Pet Shop Boys

NOTE : This article was written when preparations were underway for the WOTAPALAVA tour in 2001. With tickets already on sale, the tour was canceled, reportedly because a suitable replacement for Sinead O’Connor could not be found. We’d had the opportunity to ask Neil Tennant a few questions, and decided to keep this article online despite the tour not happening.

Created by The Pet Shop Boys and their management, WOTAPALAVA represents the biggest openly gay pop music festival to tour the US. It’s also notable because it marks the return of one of the finest synth-pop duos – Soft Cell.

“It’s really exciting,” says Neil Tennant of The Pet Shop Boys. “When Chris and I met in 1981, one of the things we used to talk about a lot was Soft Cell. We particularly like their record ‘Bed Sitter’ and I think they were really the first of the great synth duos, and maybe we were the last of them [laughs]. They were a really big influence on us when we started, and I think their music is brilliant, the way Marc Almond gave his incredible voice and personality against the beautiful electronic musicscapes of David Ball. I know they’ve been making a new album, so I’m very excited to see them.”

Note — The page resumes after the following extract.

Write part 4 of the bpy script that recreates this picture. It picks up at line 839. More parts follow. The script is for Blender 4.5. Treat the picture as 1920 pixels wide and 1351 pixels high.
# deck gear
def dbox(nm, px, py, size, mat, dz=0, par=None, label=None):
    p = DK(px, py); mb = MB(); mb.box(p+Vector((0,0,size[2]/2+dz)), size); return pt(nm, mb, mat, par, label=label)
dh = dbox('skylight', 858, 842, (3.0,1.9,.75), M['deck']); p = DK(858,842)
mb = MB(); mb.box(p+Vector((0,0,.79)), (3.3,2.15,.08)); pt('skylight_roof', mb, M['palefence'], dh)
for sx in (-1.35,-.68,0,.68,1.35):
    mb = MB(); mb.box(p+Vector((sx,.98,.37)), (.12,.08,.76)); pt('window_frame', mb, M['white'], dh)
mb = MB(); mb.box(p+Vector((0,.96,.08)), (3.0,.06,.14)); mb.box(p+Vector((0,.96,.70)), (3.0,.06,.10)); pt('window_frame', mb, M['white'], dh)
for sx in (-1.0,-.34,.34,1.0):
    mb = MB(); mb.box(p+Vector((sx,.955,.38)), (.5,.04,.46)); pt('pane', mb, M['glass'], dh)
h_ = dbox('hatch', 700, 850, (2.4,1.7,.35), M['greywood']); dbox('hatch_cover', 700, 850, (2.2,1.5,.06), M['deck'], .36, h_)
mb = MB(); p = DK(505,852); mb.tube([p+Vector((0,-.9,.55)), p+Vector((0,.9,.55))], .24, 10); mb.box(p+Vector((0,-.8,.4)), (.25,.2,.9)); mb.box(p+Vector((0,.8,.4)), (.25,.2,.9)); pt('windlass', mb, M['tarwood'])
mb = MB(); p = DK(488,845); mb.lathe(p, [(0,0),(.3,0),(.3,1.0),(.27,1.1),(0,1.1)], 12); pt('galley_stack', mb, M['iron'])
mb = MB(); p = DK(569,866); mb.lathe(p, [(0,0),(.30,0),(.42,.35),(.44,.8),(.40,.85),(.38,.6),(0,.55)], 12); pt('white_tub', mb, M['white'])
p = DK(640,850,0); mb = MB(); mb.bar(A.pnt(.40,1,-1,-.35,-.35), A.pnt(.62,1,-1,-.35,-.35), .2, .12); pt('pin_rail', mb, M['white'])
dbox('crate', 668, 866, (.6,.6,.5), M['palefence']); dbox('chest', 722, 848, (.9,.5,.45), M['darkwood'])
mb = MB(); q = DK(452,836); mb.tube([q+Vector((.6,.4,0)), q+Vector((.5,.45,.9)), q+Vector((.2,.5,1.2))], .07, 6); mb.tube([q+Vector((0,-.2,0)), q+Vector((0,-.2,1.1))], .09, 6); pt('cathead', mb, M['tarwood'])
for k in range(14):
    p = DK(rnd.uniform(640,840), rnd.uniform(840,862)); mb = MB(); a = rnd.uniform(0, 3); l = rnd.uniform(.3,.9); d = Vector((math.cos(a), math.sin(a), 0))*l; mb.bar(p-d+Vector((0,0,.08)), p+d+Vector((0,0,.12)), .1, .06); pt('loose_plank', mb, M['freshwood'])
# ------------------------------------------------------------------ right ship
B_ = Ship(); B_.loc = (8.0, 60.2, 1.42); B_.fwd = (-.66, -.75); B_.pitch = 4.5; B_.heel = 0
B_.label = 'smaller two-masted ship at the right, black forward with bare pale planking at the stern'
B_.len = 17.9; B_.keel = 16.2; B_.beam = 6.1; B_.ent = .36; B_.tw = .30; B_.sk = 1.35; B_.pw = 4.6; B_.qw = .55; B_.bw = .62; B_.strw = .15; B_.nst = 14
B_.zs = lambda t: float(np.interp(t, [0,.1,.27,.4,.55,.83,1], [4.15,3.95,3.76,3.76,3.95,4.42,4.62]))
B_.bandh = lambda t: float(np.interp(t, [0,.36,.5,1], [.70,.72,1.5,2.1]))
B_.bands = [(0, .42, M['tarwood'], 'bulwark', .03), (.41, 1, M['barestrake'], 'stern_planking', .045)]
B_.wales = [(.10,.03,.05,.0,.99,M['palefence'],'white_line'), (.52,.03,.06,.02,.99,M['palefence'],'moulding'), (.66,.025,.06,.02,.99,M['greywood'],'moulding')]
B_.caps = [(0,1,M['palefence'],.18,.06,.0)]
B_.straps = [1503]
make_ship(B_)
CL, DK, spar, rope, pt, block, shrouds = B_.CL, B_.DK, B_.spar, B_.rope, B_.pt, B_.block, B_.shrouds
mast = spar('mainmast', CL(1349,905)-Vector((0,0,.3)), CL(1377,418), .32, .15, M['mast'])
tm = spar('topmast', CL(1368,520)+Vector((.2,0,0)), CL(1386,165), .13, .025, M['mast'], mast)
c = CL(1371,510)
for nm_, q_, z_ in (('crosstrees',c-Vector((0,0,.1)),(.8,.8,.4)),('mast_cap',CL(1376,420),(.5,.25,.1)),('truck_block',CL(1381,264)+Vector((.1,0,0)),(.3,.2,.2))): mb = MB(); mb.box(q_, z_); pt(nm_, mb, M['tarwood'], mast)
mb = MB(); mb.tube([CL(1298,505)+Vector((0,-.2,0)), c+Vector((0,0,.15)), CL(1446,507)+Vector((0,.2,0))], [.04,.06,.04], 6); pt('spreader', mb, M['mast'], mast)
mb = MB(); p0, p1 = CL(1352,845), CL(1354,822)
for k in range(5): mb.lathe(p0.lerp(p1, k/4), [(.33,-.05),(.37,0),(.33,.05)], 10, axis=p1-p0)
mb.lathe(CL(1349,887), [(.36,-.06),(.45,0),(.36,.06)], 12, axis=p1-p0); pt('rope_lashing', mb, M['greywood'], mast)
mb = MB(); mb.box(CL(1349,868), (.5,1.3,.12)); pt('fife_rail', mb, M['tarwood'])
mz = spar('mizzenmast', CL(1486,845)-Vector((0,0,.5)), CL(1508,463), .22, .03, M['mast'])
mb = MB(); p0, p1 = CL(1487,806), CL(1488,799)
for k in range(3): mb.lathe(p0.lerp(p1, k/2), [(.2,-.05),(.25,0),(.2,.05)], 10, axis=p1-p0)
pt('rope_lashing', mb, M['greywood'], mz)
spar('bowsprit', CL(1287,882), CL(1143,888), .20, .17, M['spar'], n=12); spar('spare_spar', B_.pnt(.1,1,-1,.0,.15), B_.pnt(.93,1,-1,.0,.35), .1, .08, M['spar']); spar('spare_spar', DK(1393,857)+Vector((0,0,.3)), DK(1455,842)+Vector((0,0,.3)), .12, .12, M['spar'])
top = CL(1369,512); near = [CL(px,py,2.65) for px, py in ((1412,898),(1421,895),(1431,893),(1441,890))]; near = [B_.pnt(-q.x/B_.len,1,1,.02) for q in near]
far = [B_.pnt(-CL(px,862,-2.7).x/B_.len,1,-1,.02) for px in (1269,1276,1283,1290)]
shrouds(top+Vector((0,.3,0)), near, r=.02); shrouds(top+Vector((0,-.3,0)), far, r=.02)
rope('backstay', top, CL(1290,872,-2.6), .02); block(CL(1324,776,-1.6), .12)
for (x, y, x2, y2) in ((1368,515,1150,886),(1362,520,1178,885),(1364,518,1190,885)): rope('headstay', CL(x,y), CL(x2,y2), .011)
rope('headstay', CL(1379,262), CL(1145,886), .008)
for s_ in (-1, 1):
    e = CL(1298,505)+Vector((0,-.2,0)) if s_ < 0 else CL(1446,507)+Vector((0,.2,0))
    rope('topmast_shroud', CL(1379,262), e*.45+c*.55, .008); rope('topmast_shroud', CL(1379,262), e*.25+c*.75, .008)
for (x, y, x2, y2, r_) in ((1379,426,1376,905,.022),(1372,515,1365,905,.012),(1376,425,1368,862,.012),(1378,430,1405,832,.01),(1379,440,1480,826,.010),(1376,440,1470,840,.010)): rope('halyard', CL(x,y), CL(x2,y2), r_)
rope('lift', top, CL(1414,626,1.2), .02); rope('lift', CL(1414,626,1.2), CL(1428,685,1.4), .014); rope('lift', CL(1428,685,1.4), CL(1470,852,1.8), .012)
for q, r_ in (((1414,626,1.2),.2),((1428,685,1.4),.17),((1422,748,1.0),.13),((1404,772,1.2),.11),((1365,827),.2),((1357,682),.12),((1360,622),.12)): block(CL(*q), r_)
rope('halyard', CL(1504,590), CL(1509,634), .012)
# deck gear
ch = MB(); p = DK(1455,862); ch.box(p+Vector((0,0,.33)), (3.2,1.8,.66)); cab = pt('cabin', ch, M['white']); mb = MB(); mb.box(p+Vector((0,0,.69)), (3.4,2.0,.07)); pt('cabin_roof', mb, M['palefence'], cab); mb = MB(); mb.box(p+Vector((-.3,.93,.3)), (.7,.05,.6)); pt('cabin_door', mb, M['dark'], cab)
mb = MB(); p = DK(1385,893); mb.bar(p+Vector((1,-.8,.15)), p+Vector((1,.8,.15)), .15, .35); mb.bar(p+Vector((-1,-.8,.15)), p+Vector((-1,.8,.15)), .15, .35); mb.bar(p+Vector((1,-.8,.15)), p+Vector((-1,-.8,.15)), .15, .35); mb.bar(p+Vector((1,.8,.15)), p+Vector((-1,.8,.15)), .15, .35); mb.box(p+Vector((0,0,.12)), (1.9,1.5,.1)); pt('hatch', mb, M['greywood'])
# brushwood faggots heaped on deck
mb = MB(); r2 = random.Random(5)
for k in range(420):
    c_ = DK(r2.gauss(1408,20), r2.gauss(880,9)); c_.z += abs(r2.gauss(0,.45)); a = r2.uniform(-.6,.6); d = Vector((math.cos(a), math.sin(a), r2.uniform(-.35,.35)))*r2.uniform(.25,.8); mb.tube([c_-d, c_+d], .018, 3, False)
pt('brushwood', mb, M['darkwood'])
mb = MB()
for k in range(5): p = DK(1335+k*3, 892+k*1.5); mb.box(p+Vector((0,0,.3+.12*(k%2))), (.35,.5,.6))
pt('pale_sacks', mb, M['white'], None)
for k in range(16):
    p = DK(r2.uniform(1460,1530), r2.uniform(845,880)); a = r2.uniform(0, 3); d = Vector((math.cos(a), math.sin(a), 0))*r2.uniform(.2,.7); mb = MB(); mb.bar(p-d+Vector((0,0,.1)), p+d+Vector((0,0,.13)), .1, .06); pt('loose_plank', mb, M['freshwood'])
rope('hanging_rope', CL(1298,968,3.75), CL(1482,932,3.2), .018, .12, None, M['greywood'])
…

Besides The Pet Shop boys and Soft Cell, the main stage at WOTAPALAVA will also feature The Magnetic Fields and Rufus Wainwright. Sinead O’Conner had been slated to perform but backed out shortly before the full schedule/lineup was officially announced. A replacement has yet to be named. There will also be a dance stage with such DJs as Danny Tenaglia, Junior Vasquez and Paul Oakenfold, and some dates will feature such special guests as Village People and Gloria Gaynor.

“I think it would be great if it became an annual event, that is our aim at the moment,” explains Tennant. “It’s quite interesting because our initial idea with this was to put together out gay performers; people who we feel in the past have had a big gay audience, or made a gay statement. Like Village People. It’s surprisingly difficult to put together a bill like that. We have some names on hand for next year, but it’s quite interesting that in North America, how few out gay performers there are. For instance, [in Britain] you could think of George Michael or Boy George, or Erasure or many other people. In America, there doesn’t seem to be too many at the moment. We hope this will help to bring about a climate where this sort of thing is normal. The reason we’ve called this festival WOTAPALAVA is ultimately that is our attitude towards sexuality – ‘what a fuss about nothing.’ When we’ve achieved the goal of equal rights for everyone, sexuality is only one facet of our lives. It shouldn’t rule it, it shouldn’t define our culture, it shouldn’t restrict us. This is one of the things that WOTAPALAVA wants to put forward. And we want to put it forward through the music business first.”